Thursday, July 2, 2009

Carbon credit traders turn to option contracts

Carbon credit traders turn to option contracts
By Morten Andersen 02/07/2009 10:15
Ref: http://en.cop15.dk/news/view+news?newsid=1648

Uncertain of the outcome of December’s UN climate change conference, investors are getting nervous over their carbon credit portfolios.

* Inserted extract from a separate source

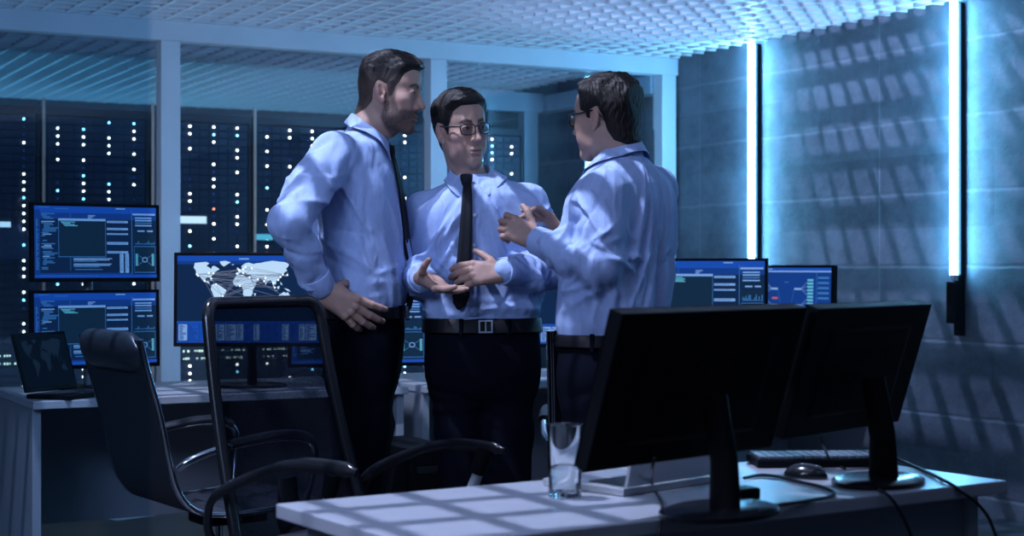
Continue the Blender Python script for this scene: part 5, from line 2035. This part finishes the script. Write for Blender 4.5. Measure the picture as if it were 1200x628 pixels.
spA = dict(seed=5, ang=math.radians(-4), face=(0.968, -0.225, -0.11), face_up=(0.10, 0.0, 1), gaze=(1, 0.05, -0.02), head=A.q(458.5, 108, 0.0), hscale=(0.97, 0.95, 1.02),
           neck=A.q(429, 163, 0.0), hair_poly=POLY_A, hair_t=t_fade, hair_style=hair_style_fine, fade=True, beard=0.86, jaw=1.02,
           torso=tA, hips=hA, hem=zA(366), top=zA(160), waist=zA(353), belt=(zA(372.5), zA(359.5)),
           arm_r=(A.q(391, 180, -0.18), A.q(337, 261, -0.355), A.q(376, 336, -0.238)),
           arm_l=(A.q(400, 178, 0.18), A.q(372, 262, 0.34), A.q(400, 330, 0.245)),
           leg_r=(A.q(425, 412, -0.088), A.q(420, 590, -0.10), A.q(402, 770, -0.11)),
           leg_l=(A.q(428, 412, 0.088), A.q(424, 590, 0.10), A.q(412, 765, 0.11)),
           hand_r=dict(curl=((0.30, 0.34, 0.20), (0.34, 0.40, 0.24), (0.36, 0.44, 0.26), (0.38, 0.46, 0.26)), spread=(0.04, -0.16, -0.30, -0.44), thumb=((0.45, 0.15, 0.85), (0.15, 0.2, 0.95), (0.05, 0.3, 0.95)),
                       wrist=A.q(380.5, 344, -0.238), fwd=(0.88, -0.08, -0.46), palm=(0.08, 0.98, 0.10), arm=0.045, scale=1.10, k=0.92, thick=1.06),
           hand_l=dict(curl=FL_NATURAL, thumb=((0.6, 0.3, 0.75), (0.2, 0.5, 0.8), (0.0, 0.6, 0.7)), wrist=A.q(402, 338, 0.245), fwd=(0.84, -0.08, -0.52), palm=(-0.05, -0.97, 0.16), arm=0.045),
           folds_r=(rand_folds(rA, 16, (0.2, 1.0), (0, 6.28), (-0.09, 0.09), (0.008, 0.014), (0.4, 0.9), (0.003, 0.006)) + rand_folds(rA, 8, (0.80, 1.05), (0, 6.28), (-0.03, 0.03), (0.007, 0.010), (0.5, 1.0), (0.004, 0.007)),
                    rand_folds(rA, 16, (0.0, 0.9), (0, 6.28), (-0.06, 0.06), (0.007, 0.011), (0.5, 1.0), (0.003, 0.006))),
           folds_l=([], []),
           folds_t=rand_folds(rA, 14, (0.02, 0.5), (-2.9, 0.3), (-0.20, 0.20), (0.007, 0.013), (0.25, 0.5), (0.002, 0.005)) + axial_folds(rA, 22, (0.1, 0.75), (-2.8, 0.2), (-3.0, 1.0), (0.04, 0.08), (0.06, 0.15), (0.0025, 0.006)),
           collar=dict(c=A.q(430, 160, 0.0), slope=0.55, rx=0.064, ry=0.074, stand=0.046, leaf=0.044, point=0.034, gap=14),
           tie=tieA, tie_across=(0.30, 0.95, 0), tie_w=[0.022, 0.028, 0.036, 0.044, 0.050, 0.054, 0.056, 0.034, 0.004], knot=dict(c=A.q(449.5, 177.5), up=(-0.35, 0, 1)),
           placket=frontA)
build_person(A, 'bearded man in a pale blue shirt and dark tie standing in profile, hand on hip', spA)

# ---- the man in the middle, glasses, both hands raised in front of his belt
B_ = Person(5.0, 563)
zB = lambda py: z_of(py, 5.0)
mB = FPX / 5.0


def axB(px):
    return (px - 563) / mB


angB = math.radians(-84)
tB = []
for py, xl, xr, hd in ((373, 499, 630, 0.122), (362, 497.5, 634, 0.128), (345, 498, 634, 0.128), (315, 500, 630, 0.122), (285, 500, 630, 0.122), (258, 497, 633, 0.126), (242, 498, 632, 0.120), (230, 506, 622, 0.108), (220, 519, 606, 0.092), (211, 531, 590, 0.074), (205, 537, 580, 0.060)):
    tB.append((zB(py), (axB(xl) + axB(xr)) / 2, 0.0, hd, (axB(xr) - axB(xl)) / 2))
hB = [(zB(366), axB(564.5), 0, 0.112, 0.176), (zB(385), axB(565), 0, 0.116, 0.180), (zB(410), axB(565.5), 0, 0.124, 0.184), (zB(440), axB(566), 0, 0.12, 0.182), (zB(462), axB(566), 0, 0.10, 0.165), (zB(474), axB(566), 0, 0.075, 0.12)]
fB = lambda px, py, out=0.0: B_.q(px, py, -(np.interp(zB(py), [t[0] for t in sorted(tB)], [t[3] for t in sorted(tB)])) - out)
rB = random.Random(9)
spB = dict(seed=9, ang=angB, face=(0.52, -0.85, -0.03), face_up=(-0.13, 0.0, 1), gaze=(0.85, -0.50, 0.0), head=B_.q(540.5, 151, -0.005), hscale=(0.90, 0.94, 1.0), hair_col=(0.026, 0.019, 0.016),
           neck=B_.q(552, 214, 0.012), hair_poly=POLY_B, hair_t=t_side, hair_style=hair_style_side, beard=0.10, jaw=1.02, nose=1.0,
           torso=tB, hips=hB, hem=zB(373), top=zB(205), waist=zB(366), belt=(zB(389), zB(372.5)),
           arm_r=(B_.q(496, 248, 0.0), B_.q(484, 330, 0.05), B_.q(493.5, 327, -0.175)),
           arm_l=(B_.q(620, 238, 0.0), B_.q(639, 320, -0.06), B_.q(592, 318, -0.205)),
           leg_r=(B_.q(538, 425, 0.0), B_.q(540, 590, -0.02), B_.q(543, 765, 0.0)),
           leg_l=(B_.q(594, 425, 0.0), B_.q(597, 590, -0.02), B_.q(602, 765, 0.0)),
           toe_r=(-0.15, -0.98), toe_l=(0.35, -0.93),
           hand_r=dict(curl=((0.25, 0.2, 0.1), (0.2, 0.2, 0.1), (0.2, 0.2, 0.1), (0.25, 0.2, 0.1)), spread=(0.08, 0.0, -0.06, -0.12), thumb=((0.75, 0.35, 0.55), (0.35, 0.45, 0.80), (0.15, 0.5, 0.85)),
                       wrist=B_.q(495.5, 326, -0.205), fwd=(0.70, -0.62, -0.34), palm=(0.26, -0.14, 0.93), arm=0.045, scale=1.0, k=0.90, thick=1.06),
           hand_l=dict(curl=((0.30, 0.36, 0.25), (0.38, 0.40, 0.28), (0.46, 0.42, 0.28), (0.52, 0.44, 0.30)), spread=(0.05, 0.01, -0.03, -0.07), thumb=((0.80, 0.50, 0.35), (0.62, 0.78, 0.10), (0.55, 0.83, 0.0)),
                       wrist=B_.q(588, 318.5, -0.215), fwd=(-0.96, 0.10, -0.05), palm=(0.05, 0.93, -0.36), arm=0.045, scale=1.02, k=0.90, thick=1.10),
           folds_r=(rand_folds(rB, 16, (0.15, 1.0), (0, 6.28), (-0.08, 0.08), (0.008, 0.013), (0.4, 0.9), (0.003, 0.006)), rand_folds(rB, 10, (0.0, 0.8), (0, 6.28), (-0.05, 0.05), (0.007, 0.011), (0.5, 1.0), (0.003, 0.006))),
           folds_l=(rand_folds(rB, 16, (0.15, 1.0), (0, 6.28), (-0.08, 0.08), (0.008, 0.013), (0.4, 0.9), (0.003, 0.006)), rand_folds(rB, 14, (0.0, 0.8), (0, 6.28), (-0.05, 0.05), (0.007, 0.011), (0.5, 1.0), (0.003, 0.006))),
           sleeve=(0.061, 0.060, 0.054, 0.049, 0.040),
           folds_t=rand_folds(rB, 16, (0.02, 0.45), (-1.5, 1.5), (-0.22, 0.22), (0.007, 0.013), (0.2, 0.45), (0.002, 0.005)) + axial_folds(rB, 16, (0.15, 0.8), (0.2, 1.5), (-5.0, -1.0), (0.05, 0.09), (0.06, 0.14), (0.003, 0.006)) + axial_folds(rB, 16, (0.15, 0.8), (-1.5, -0.2), (1.0, 5.0), (0.05, 0.09), (0.06, 0.14), (0.003, 0.006)) + [(0.05, -0.3, 0.02, 0.014, 0.6, 0.006), (0.06, 0.9, -0.04, 0.014, 0.5, 0.006)],
           collar=dict(c=B_.q(551, 211, 0.004), slope=0.30, rx=0.064, ry=0.068, stand=0.046, leaf=0.042, point=0.046, gap=13),
           tie=[fB(546.5, 215, -0.004), fB(546.8, 225, 0.008), fB(546.5, 245, 0.010), fB(545.5, 270, 0.011), fB(544, 300, 0.013), fB(541.5, 330, 0.013), fB(539.5, 349, 0.014), fB(538, 356, 0.014), fB(536.8, 363, 0.013)],
           tie_across=(1, -0.05, 0), tie_w=[0.024, 0.030, 0.034, 0.038, 0.044, 0.050, 0.053, 0.040, 0.006], knot=dict(c=fB(546, 211.5, 0.0), up=(0.0, 0.35, 1)), knot_sign=-1,
           placket=[fB(549 + (py - 222) * 0.03, py, 0.004) for py in (222, 250, 280, 310, 340, 370)],
           buttons=[(fB(555.5, 287, 0.008), (0, -1, 0)), (fB(548.5, 355.5, 0.008), (0, -1, 0)), (fB(556, 252, 0.008), (0, -1, 0))],
           glasses=True, leg=[0.088, 0.076, 0.068, 0.062, 0.060])
build_person(B_, 'man with dark glasses and black tie standing in the middle, hands raised before his belt', spB)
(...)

A new trend in carbon credit trading has emerged, financial news agency Bloomberg reports: Instead of buying additional carbon credits (or Certified Emission Reductions, CER), investors turn to option contracts.
The contracts – also named “put options” – give investors the right to sell credits at fixed prices.
This strategy will limit the losses, should the parties to the UN Framework Convention on Climate Change agree to scale down or abandon the so-called Clean Development Mechanism (CDM) at December’s conference in Copenhagen.
“Some people are nervous about their portfolios and are seeking insurance to cover their exposure,” Ken Schneider, an options trader at New York-based environmental hedge fund RNK, tells Bloomberg, while stressing that he personally doesn’t believe in the strategy:
“Spending a couple of million euros to protect tens of millions is a no brainer, in my mind.”
The number of credits created under the UN program fell 30 percent last year, and the total amount financed under it dropped 12 percent to 6.5 billion USD, according to the World Bank. The UN credit benchmark has dropped 44 percent from a year ago, down to about 12 euros per ton. The fall in prices can mainly be attributed to global economic recession.